As the snow melted, water inched up around the wheels of parked cars and seeped into outbuildings.

A flooded septic system forced the family to haul out a portable camping toilet five days ago.

“We can hear the water gushing off the hills,” Gillette said. “The water is over the road, it’s in the shops … we’re just trying to pump out the water.”

The region’s weather forecast suggests flooding will continue to subside today. A cooling trend for the weekend has dropped snow levels to 4,000 feet, slowing the melt of a record snowpack.

The National Weather Service on Saturday afternoon continued a flood warning for the Little Spokane River in Spokane County. But the river is expected to continue falling from its Friday peak.

In Sprague, about 50 students skipped class Friday to help sandbag the creek’s banks. Many worked until dawn.
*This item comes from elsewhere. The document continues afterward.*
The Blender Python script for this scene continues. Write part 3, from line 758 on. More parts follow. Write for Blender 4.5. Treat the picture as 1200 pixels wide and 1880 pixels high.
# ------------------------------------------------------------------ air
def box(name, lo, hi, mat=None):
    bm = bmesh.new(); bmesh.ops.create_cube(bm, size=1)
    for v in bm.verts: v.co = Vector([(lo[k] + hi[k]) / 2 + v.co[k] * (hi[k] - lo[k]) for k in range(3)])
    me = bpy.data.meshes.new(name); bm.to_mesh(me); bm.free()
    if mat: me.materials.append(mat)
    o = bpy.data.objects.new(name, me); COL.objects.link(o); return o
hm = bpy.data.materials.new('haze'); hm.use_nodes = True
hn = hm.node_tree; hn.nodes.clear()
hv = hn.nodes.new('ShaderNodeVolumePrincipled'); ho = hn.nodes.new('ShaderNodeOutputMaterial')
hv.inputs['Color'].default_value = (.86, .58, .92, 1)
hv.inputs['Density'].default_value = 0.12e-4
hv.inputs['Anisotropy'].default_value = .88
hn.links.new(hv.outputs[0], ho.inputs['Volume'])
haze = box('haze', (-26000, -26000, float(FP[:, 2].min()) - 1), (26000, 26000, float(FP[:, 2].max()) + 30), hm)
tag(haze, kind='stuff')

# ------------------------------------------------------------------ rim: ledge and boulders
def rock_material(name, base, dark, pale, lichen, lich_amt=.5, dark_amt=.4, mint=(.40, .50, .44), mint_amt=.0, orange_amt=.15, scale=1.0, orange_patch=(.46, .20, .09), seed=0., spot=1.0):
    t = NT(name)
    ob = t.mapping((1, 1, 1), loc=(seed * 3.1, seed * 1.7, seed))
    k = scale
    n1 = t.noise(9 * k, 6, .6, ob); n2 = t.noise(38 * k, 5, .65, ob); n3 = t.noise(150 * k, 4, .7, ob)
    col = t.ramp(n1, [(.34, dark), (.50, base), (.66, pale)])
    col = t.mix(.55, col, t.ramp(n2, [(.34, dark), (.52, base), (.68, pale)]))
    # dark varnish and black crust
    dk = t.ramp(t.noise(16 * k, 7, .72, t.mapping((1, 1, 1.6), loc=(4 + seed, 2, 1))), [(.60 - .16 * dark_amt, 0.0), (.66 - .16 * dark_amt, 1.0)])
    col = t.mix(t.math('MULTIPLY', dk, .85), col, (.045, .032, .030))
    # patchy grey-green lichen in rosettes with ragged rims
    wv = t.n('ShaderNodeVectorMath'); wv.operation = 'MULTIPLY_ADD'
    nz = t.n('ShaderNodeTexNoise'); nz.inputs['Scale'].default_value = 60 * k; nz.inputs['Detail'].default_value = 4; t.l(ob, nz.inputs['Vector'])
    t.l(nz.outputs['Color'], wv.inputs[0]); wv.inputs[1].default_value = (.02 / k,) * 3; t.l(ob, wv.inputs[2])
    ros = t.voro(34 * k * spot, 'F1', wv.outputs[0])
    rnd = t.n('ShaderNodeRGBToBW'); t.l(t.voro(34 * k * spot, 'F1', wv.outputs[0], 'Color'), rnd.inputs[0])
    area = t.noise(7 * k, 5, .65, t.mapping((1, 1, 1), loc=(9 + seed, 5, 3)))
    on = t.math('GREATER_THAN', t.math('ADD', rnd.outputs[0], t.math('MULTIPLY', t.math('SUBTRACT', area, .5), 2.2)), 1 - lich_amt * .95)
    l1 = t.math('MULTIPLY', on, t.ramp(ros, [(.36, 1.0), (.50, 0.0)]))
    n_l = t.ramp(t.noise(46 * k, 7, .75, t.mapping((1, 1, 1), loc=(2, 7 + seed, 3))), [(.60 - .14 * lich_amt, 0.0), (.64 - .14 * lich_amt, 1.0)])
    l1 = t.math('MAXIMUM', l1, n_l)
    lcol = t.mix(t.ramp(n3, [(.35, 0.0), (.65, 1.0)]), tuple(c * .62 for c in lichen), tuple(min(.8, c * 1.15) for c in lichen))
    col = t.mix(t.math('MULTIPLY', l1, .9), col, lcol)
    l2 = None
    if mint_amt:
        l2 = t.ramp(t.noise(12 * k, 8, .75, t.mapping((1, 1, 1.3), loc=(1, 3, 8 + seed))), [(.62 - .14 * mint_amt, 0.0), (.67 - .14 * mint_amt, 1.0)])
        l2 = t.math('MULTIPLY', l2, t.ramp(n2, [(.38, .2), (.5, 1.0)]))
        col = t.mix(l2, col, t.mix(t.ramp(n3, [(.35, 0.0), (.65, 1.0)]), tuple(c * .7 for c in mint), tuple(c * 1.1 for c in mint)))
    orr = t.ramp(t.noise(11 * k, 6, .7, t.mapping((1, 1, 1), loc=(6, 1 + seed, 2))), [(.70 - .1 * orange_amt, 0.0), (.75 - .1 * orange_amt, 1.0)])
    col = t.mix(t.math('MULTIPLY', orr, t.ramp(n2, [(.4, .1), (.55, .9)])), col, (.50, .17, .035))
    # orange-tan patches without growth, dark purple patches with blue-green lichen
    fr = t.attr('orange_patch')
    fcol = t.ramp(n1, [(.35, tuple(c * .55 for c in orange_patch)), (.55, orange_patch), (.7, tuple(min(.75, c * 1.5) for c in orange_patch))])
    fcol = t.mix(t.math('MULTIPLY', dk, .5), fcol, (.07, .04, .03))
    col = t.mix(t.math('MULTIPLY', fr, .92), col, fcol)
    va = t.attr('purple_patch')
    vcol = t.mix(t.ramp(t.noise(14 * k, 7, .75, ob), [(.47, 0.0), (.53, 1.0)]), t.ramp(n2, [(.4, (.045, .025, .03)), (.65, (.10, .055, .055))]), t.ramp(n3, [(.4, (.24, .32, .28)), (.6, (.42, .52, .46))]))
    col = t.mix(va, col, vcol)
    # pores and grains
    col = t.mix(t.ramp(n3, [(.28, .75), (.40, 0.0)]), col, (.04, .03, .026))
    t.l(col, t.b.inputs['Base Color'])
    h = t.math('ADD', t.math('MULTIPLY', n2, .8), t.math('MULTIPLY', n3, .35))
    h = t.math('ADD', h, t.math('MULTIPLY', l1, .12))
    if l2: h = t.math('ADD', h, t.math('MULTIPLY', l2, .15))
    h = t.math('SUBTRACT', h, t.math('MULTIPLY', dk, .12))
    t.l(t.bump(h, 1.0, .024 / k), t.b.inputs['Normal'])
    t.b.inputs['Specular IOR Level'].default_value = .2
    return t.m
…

On Saturday, volunteers from as far as Cheney and Spokane also came to help.

Everyone pitched in - from volunteer firemen who shoveled sand to 6-year-olds who turned the burlap bags inside out. They filled and carried the 75- to 100-pound sandbags into trucks before driving them to various spots along the creeks.

Some used wheelbarrows to haul the bags. Hugh Hoffman, who lives along the creek, floated a boat filled with sandbags to build a 20-yard wall against the water.

“These people are die-hards,” said Robyn Anderson, an American Red Cross volunteer. “They’ll stick around and work together to save their town.”

Negro Creek, which flows from Fishtrap Lake, is usually “bone-dry,” residents say. But the winter snow and the sudden thaw turned it into an overwhelming torrent, burying parts of town in mud and causing a panic among Sprague residents.

Floods like this are rare in this town, located just 40 miles southwest of Spokane.

The last major flooding happened in the late ‘60s, recalled Balfe, who has lived in Sprague since 1945. Back then, he and his friends would actually take a raft through downtown and go fishing, he said.

Few of the town’s 400 residents have slept well since Friday. Many worked nearly 20 straight hours shoveling sand and stacking bags along the creek’s banks. Others moved their belongings to higher ground.

“It was coming so fast we panicked,” said Dorothy Willis, a Sprague resident for nine years.

Saturday would have been the grand opening of her store, Willis Antiques - a small book and collectibles shop on Main Street. But the Willises couldn’t even make it to the front door as swift-moving waters continued to sweep down the corner of Main and D Streets.

Late Friday afternoon, as water began to seep into the store building, the Willises stacked their wares on tables, chairs, shelves - anything that was at least a foot off the ground.

They also had to move at least 500 pounds of food from the food bank, located behind their store. They managed to store the canned goods at a local restaurant, but the fate of their antiques and business remains out of their hands, she said.

“You have to keep joking about it,” said Dorothy Willis, who doesn’t have flood insurance. “But I’m numb right now.”